Sunday, October 08, 2023

Long in the tooth

The cats greet me every morning in the kitchen with big, toothy screeches. 


They show me with the skeletal ridges of the hard palate as they unhinge their jaws - that they want their breakfasts. 


I move a new crop of overnight dishes from the counter to the sink, first things first: unearth the coffee machine from this mess we call a kitchen. 

One cat sits on the lid of the garbage can and mewls as if the decibel level of her caterwaul has a direct bearing on the amount of vittles I will trickle onto her plate, she watches me intently as I pour from the clear glass canisters rising from the counter like crystal silos in some reimagined castle in Oz. 

She knows I can be swayed.

The other cat stays low to the ground and waits impatiently. She silently swishes her tail and paces, drawing figure eights between my ankles until I fill her bowl. 

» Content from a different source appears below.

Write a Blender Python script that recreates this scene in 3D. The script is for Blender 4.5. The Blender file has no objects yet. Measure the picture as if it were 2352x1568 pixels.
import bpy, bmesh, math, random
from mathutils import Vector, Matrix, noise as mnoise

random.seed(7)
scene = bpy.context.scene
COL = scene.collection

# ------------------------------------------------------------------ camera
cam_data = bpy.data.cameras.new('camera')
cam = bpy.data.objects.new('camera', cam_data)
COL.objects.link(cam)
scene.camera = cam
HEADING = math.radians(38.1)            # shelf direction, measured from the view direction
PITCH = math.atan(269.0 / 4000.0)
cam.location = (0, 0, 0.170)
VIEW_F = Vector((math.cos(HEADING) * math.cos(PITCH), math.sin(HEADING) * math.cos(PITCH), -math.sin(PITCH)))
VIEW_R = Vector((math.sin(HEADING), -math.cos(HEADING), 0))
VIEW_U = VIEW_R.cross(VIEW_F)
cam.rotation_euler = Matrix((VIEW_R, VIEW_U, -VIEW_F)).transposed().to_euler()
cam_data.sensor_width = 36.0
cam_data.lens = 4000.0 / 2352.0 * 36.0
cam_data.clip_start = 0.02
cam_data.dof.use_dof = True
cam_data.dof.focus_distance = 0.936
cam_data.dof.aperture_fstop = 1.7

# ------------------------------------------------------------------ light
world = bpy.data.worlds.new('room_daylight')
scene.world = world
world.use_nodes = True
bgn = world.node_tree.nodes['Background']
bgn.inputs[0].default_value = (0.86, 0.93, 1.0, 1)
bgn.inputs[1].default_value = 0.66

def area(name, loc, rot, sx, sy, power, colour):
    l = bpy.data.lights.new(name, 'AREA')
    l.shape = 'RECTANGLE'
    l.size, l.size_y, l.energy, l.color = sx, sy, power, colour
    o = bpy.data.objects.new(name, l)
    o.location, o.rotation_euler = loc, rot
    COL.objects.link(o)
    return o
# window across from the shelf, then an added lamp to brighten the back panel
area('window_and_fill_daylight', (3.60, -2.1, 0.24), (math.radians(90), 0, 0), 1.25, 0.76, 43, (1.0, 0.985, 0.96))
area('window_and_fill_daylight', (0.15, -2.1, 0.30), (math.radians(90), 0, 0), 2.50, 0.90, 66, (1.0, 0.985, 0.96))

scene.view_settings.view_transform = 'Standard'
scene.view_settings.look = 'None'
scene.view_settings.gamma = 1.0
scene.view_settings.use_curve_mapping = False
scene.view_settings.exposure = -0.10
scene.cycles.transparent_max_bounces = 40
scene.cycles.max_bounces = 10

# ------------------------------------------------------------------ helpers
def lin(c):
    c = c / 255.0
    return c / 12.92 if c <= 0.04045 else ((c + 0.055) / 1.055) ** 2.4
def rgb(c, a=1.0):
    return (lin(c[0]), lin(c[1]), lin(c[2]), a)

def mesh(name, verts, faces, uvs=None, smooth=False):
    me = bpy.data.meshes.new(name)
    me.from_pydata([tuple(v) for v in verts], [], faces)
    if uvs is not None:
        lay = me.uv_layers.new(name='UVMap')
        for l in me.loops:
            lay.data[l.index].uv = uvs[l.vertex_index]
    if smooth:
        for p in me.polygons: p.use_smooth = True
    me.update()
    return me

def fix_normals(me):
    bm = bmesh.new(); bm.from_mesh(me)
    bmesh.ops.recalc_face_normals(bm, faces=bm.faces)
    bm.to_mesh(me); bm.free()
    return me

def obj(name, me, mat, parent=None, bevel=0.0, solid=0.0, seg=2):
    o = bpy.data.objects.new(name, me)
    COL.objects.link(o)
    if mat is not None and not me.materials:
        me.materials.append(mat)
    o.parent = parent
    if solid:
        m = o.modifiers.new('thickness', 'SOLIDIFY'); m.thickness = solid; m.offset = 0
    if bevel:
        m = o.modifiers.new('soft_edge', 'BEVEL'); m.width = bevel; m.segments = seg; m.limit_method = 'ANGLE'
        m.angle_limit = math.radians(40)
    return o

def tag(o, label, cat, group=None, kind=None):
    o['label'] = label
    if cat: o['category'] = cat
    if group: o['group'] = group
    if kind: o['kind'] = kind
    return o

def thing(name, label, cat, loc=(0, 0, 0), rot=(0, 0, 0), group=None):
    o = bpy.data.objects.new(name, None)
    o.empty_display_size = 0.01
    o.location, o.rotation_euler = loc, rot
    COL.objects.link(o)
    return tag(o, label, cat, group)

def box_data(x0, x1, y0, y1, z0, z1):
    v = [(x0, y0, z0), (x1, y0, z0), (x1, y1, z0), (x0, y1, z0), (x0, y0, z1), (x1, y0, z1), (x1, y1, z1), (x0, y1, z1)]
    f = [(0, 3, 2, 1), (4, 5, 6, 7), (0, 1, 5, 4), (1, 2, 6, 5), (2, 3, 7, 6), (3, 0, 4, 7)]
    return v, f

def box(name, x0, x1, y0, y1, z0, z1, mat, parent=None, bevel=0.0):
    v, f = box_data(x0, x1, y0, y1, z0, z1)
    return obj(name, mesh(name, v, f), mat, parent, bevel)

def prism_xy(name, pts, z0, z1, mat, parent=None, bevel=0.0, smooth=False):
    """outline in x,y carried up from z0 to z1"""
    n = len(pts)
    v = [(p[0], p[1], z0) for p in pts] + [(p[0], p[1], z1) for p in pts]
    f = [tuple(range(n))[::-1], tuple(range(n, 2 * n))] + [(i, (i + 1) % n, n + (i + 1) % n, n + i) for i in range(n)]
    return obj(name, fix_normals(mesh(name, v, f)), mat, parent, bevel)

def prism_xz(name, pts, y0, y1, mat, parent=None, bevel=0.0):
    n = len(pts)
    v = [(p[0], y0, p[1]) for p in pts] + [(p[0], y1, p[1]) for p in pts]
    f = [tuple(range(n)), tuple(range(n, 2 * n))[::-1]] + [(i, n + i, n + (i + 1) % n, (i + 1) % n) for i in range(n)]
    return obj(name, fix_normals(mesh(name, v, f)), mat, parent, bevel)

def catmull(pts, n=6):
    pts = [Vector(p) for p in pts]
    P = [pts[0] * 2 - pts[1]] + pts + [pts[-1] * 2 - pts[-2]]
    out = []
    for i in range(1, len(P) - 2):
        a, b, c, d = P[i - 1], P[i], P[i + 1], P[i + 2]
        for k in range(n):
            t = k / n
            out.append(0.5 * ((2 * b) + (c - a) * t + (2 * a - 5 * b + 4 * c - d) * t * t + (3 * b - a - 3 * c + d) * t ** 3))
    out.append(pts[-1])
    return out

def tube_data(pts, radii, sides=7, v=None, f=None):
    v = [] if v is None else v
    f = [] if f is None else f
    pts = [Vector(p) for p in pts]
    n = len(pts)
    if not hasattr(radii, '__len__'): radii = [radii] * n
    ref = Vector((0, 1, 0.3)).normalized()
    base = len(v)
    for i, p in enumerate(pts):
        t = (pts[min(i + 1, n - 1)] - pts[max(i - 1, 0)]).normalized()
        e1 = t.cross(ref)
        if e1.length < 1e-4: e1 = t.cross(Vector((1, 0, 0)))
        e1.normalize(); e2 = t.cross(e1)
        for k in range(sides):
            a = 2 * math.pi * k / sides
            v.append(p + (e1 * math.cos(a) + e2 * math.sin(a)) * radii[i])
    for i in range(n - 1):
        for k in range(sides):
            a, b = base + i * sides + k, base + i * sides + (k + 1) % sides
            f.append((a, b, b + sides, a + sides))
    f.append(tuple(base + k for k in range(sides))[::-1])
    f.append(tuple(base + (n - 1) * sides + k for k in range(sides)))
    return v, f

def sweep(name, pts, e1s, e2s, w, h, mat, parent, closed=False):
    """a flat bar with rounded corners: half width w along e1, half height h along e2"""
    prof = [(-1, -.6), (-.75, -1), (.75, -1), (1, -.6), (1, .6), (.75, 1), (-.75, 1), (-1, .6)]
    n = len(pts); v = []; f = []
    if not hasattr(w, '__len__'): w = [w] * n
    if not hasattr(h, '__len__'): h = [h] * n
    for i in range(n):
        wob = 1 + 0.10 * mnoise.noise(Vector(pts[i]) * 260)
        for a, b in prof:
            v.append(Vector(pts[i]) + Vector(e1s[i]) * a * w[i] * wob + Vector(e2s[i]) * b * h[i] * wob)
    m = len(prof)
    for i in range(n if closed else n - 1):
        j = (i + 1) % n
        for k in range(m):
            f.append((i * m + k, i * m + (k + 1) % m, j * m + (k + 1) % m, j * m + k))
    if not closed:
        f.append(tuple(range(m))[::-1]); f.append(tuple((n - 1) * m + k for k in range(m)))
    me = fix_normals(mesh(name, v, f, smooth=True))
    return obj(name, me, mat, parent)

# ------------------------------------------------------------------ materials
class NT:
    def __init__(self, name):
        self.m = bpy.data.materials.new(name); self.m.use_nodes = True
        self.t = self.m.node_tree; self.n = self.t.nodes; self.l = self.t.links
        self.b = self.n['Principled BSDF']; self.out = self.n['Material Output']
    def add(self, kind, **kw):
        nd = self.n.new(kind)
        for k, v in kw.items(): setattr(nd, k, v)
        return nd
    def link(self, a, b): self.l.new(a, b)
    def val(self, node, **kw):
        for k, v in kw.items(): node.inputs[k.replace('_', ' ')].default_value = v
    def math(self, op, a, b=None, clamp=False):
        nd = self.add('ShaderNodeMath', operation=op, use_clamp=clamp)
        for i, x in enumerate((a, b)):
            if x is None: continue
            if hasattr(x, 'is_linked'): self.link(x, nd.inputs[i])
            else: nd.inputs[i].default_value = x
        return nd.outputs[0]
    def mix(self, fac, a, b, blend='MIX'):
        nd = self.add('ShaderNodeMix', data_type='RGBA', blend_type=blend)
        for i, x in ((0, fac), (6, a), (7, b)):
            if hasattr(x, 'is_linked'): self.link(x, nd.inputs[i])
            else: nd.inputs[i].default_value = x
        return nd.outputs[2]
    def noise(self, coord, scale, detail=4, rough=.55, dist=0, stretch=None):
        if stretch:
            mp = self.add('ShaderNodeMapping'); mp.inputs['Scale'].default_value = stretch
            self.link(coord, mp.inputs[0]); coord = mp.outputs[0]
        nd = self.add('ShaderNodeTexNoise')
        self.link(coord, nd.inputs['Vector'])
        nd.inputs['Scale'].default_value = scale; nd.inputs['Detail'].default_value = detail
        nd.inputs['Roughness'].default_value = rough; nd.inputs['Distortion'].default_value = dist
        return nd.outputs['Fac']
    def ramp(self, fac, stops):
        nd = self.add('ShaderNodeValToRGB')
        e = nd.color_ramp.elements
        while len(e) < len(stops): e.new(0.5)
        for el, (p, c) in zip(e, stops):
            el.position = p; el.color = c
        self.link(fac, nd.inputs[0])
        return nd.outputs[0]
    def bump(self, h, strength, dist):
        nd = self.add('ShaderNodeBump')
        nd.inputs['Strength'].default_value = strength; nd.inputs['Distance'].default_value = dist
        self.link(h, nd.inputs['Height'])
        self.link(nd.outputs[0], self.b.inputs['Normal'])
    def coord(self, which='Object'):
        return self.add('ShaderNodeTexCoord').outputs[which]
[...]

She has learned to scootch the dishware (and herself) into a corner to protect the meal from sibling rivalry. There’s no place like home. There's NO PLACE like home. 


The dog, exhibiting all the courage of a cowardly lion, exacts a tax if the cat doesn't cover her work. One swat will send her into the next room. 


My son calls the area of the counter I've dedicated to “pet-ween-meal snacks” the treat factory. 


“If you stand here for any amount of time you get a curious audience and a standing ovation.”

 

My family thinks the animals have me trained.


“They get morning treats, afternoon treats, walking into the house treats, oh-I-didn't-notice-you-there startle-me treats. Not to mention the I-just-went-for-a-walk treats and it's-not-long-now-before-I'm-gonna-need-my-after-dinner and just-before-bed treats.


They are even allowed to choose, using their noses to sniff out the treat of greatest desire with the old “pick a hand” gambit. 


The magic? They also get what's in the other hand, too. 


"You are a pushover."


I've always been a pushover, as my mother used to say. An easy mark. Soft target. 


“Maybe you're just kind-hearted.” 


My son has entered the chat. 


I'd been thinking aloud again. Going over the thoughts that snake through my mind as I wait for the coffee, unaware that there's no cup to catch them has they brew. 


The animals have vacated the vicinity now their tummies have been temporarily placated. 


“Who called you a pushover? I'll pummel them,” he said dancing and jabbing in at the air. “I’ll p-p-p-pulverize them.”


Pummel. Pulverize. Fighting words that sound like they are stuttered from a bygone era. 


I ask him if he’s familiar with the expression. 


“Pushover?” He looks at me like he hasn't known me for all 16 of his accumulated years. “Yeah. it just means someone who is easily manipulated. Someone who would do extra things they don't have time to do because …  well, I don't know why they'd do it … maybe just because someone asked.”


“Do you think there's a word that means the same thing as pushover … that maybe doesn't have the same negative connotations?”


The boy fell silent as he considered the alternatives. I could see the pages turning through the thesaurus in his mind.  


And that's when the cats settle in on my lap  and the dog curls up at my feet.  The house ... even in its cluttered disarray ... feels like home. 


“Maybe the word you are looking for is ‘mom’.”